──────── DATA SHOWN

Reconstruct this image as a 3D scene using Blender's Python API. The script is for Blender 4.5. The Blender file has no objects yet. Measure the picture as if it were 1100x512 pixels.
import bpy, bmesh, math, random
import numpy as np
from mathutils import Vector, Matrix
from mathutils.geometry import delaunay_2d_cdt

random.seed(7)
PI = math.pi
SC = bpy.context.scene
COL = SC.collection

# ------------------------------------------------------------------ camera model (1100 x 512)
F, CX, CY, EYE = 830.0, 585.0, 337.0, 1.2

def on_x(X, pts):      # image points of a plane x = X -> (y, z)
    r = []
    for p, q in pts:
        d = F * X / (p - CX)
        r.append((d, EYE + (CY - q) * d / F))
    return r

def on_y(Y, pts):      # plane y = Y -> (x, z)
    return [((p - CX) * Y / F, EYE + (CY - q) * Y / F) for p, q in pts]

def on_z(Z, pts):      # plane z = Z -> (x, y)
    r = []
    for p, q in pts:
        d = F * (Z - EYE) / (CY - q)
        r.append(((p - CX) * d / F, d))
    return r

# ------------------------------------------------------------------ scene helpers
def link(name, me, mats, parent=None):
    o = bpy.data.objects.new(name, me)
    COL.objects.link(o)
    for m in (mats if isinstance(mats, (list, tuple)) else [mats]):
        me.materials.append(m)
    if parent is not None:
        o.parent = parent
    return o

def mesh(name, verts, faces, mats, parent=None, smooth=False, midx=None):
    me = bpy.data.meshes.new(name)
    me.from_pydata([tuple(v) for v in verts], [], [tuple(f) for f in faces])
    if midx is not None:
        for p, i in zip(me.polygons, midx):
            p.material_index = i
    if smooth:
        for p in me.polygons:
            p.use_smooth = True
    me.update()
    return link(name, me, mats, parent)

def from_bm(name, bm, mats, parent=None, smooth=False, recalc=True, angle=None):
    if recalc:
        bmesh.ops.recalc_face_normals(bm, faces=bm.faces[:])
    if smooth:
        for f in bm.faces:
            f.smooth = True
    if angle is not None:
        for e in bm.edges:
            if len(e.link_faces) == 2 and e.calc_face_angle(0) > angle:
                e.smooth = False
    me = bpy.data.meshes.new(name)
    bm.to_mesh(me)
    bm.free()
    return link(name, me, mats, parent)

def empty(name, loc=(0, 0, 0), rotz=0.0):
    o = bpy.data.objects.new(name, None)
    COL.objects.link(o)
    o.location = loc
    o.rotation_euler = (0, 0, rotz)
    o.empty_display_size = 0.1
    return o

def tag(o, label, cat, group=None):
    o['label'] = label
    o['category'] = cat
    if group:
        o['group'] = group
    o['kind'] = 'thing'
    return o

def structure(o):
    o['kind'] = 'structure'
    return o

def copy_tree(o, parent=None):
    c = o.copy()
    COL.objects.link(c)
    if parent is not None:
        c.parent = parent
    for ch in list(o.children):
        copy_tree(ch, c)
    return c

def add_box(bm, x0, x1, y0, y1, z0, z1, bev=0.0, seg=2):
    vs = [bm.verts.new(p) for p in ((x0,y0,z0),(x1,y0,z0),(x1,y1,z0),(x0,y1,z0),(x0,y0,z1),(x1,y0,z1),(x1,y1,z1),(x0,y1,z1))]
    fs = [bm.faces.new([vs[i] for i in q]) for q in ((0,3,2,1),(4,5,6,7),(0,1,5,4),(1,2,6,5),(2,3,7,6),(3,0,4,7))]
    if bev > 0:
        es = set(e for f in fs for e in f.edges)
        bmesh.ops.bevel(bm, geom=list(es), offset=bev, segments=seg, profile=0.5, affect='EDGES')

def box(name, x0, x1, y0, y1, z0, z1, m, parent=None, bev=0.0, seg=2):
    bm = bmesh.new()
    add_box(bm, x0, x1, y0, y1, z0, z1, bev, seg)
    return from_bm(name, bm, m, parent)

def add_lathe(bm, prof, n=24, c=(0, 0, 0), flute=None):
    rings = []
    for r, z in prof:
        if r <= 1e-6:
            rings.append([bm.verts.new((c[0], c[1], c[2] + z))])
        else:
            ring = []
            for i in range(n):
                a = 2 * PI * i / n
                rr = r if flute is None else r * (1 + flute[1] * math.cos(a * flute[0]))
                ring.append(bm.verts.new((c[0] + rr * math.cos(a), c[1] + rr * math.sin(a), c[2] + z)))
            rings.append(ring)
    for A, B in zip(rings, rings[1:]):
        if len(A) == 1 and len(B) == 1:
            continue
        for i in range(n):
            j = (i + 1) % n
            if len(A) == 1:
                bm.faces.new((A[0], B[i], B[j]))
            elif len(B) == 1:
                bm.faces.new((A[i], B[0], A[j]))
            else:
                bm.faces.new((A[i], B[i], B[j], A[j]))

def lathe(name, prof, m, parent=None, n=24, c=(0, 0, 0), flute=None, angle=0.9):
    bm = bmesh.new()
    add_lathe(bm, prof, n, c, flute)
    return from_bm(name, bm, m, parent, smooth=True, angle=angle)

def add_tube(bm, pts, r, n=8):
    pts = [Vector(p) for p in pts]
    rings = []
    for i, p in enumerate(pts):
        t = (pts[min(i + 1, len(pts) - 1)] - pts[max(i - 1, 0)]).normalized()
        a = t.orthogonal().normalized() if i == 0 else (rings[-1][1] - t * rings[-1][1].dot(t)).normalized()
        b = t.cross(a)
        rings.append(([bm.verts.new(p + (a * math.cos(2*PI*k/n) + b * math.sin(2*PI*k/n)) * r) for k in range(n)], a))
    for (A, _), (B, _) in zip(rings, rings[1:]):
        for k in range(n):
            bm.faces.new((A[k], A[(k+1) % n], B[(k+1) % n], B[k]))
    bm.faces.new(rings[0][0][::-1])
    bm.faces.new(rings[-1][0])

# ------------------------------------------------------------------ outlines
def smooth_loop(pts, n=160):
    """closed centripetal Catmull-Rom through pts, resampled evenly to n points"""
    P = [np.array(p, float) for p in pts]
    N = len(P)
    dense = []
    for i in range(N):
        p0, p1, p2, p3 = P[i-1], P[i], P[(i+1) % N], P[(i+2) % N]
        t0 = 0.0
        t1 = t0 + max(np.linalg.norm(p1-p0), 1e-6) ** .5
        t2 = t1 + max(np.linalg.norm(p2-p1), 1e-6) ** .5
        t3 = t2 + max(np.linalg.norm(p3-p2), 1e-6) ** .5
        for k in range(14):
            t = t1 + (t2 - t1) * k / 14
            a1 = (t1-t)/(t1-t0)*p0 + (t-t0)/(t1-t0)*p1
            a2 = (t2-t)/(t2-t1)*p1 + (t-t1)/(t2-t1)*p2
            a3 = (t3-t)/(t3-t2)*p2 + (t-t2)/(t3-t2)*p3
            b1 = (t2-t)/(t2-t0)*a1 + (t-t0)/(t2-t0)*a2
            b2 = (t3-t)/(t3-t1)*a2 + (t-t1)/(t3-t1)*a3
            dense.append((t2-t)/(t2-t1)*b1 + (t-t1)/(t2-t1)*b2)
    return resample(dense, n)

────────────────

- WORK TO BE COMPLETED -
Give only the count of lines in which the string "scene" appears.

- ANSWER IN FULL -
3